Ceci dit, madame Têtu aurait-elle dû laisser place à un « encart » pour que le BFEC émette une réponse aux critiques? Pour tout dire, je ne sais pas. Je n’ai aucune idée de la dynamique qui a entouré ce rapport et c’est à madame Têtu de défendre ses choix. Mais pour me répéter, pour l’observateur externe que je suis, ce sont des choix et il est clair qu’il faut en faire lorsque l’on fait un rapport… ou une chronique de blogue 😉
En passant, plaisir partagé : )
Tout d’abord, merci Eric Alvarez pour ce blog très intéressant.
Je tiens ici à rassurer les Québecois … Non, la planification forestière ne pose pas qu’un problème chez vous.
En Suisse aussi, malgré une bonne organisation générale de l’aménagement forestier, certaines phases de la planification posent encore problème. Il s’agit du calcul de la possibilité lié aux inventaires. En effet, la méthode d’inventaire a changé tous les 15 ans et il est difficile de comparer les volumes sur pied. De plus, nos dirigeants ne veulent plus financer des inventaires trop coûteux …
Comment faire dès lors pour calculer une possibilité plausible?
Merci pour les bons mots et le comparatif avec la Suisse!

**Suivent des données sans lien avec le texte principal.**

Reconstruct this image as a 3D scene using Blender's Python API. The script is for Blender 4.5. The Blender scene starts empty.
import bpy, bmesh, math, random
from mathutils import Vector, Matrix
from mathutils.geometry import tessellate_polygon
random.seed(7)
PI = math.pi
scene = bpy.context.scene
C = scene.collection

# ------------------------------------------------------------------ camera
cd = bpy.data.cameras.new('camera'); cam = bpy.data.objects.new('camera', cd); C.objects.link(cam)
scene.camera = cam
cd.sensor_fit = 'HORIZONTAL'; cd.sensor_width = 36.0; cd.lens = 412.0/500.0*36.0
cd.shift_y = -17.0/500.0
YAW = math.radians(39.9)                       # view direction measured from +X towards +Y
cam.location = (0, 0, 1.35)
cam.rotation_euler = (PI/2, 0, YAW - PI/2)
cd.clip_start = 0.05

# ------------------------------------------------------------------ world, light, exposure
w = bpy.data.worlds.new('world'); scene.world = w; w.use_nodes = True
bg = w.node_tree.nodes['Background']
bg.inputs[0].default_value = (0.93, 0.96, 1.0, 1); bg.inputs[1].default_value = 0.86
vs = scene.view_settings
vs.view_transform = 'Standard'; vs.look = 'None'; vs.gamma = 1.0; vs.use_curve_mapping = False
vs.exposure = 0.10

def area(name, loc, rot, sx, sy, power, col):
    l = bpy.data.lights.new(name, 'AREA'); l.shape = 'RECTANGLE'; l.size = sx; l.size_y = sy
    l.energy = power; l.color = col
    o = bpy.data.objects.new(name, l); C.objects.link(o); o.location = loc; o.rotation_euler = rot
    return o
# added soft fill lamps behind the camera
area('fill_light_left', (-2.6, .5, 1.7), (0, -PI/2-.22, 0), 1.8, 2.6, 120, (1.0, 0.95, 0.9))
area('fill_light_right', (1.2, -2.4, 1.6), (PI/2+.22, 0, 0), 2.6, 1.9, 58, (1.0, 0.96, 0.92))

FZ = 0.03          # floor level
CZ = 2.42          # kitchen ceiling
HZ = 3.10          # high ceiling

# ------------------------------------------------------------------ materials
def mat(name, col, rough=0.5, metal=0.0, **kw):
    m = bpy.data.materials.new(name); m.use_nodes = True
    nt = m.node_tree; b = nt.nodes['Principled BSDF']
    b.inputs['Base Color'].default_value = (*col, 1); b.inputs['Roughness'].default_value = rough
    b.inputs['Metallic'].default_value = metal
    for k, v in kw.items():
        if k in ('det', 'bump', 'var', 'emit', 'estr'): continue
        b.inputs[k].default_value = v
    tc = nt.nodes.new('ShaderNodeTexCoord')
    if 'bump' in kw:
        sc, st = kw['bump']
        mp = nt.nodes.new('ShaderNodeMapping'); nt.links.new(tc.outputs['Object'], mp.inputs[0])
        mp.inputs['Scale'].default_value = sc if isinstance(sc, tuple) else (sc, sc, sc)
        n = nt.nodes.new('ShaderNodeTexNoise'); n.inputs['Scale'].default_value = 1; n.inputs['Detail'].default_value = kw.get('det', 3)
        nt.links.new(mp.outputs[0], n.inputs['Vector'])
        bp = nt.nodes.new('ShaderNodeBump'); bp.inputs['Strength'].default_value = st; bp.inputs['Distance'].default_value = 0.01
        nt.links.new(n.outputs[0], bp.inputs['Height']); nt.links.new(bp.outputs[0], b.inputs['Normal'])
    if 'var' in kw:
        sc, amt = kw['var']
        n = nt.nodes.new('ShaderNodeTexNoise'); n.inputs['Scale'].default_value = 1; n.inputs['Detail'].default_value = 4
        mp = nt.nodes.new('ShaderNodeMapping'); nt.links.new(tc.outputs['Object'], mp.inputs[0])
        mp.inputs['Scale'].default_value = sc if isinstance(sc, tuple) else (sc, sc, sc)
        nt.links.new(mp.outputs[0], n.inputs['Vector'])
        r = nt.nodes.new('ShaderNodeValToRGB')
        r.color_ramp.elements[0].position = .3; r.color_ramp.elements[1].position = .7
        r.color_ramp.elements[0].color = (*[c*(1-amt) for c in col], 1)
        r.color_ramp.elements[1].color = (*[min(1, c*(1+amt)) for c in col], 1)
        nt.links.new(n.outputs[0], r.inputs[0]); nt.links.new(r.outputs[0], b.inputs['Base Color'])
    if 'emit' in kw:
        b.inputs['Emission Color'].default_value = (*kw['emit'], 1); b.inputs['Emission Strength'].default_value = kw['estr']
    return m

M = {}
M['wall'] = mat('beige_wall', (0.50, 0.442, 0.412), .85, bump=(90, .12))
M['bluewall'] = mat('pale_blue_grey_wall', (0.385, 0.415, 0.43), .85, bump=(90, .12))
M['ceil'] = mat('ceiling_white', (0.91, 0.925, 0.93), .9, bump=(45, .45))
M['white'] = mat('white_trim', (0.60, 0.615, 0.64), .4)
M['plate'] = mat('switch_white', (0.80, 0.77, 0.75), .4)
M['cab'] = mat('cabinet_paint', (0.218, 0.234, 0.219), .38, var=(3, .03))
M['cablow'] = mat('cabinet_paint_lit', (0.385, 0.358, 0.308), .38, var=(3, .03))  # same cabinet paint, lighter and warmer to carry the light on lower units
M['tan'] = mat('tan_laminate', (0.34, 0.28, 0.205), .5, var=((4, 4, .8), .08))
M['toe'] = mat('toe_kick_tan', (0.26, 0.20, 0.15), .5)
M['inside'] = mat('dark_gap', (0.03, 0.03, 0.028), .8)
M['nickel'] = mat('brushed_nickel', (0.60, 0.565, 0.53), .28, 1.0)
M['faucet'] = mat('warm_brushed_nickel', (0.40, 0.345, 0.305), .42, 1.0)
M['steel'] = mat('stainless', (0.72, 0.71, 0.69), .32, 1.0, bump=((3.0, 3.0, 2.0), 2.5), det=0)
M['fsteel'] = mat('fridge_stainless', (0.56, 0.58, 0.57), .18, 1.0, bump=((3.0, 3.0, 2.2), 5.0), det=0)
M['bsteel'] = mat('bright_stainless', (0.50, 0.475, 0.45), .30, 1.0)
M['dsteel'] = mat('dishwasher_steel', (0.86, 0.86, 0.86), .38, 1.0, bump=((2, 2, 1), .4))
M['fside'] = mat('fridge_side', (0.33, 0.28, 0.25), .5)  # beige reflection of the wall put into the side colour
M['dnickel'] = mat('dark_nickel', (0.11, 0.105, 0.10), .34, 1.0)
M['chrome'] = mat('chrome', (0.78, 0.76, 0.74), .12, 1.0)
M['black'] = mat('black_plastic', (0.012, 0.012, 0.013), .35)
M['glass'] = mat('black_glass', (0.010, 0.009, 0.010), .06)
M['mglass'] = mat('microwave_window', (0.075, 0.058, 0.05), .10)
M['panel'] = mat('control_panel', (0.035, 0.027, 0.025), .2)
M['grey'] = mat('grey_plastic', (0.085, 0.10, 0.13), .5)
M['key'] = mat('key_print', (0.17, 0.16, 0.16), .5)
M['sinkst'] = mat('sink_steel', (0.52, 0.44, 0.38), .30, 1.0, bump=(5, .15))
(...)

Ce que je prône comme solution, c’est de replacer les responsabilités d’aménagement au jour le jour à une échelle plus locale. Pour donner l’exemple des Terres du séminaire, l’aménagement forestier peut être (très) rentable. Historiquement, c’étaient les compagnies forestières qui étaient en charge des inventaires et ils faisaient un travail très précis, car ils comprenaient la valeur de connaître leurs forêts. Les gouvernements ont un rôle fondamental à jouer dans les forêts publiques pour s’assurer qu’elles soient aménagées dans le respect des valeurs de la société, mais ce ne veut pas dire qu’ils soient les mieux placés pour aménager au jour le jour. Dans une machine administrative gouvernementale, les inventaires c’est un coût. Pour un aménagiste forestier, les inventaires c’est un investissement. C’est « l’esprit » qu’il faut rechercher (ou retrouver, selon le cas).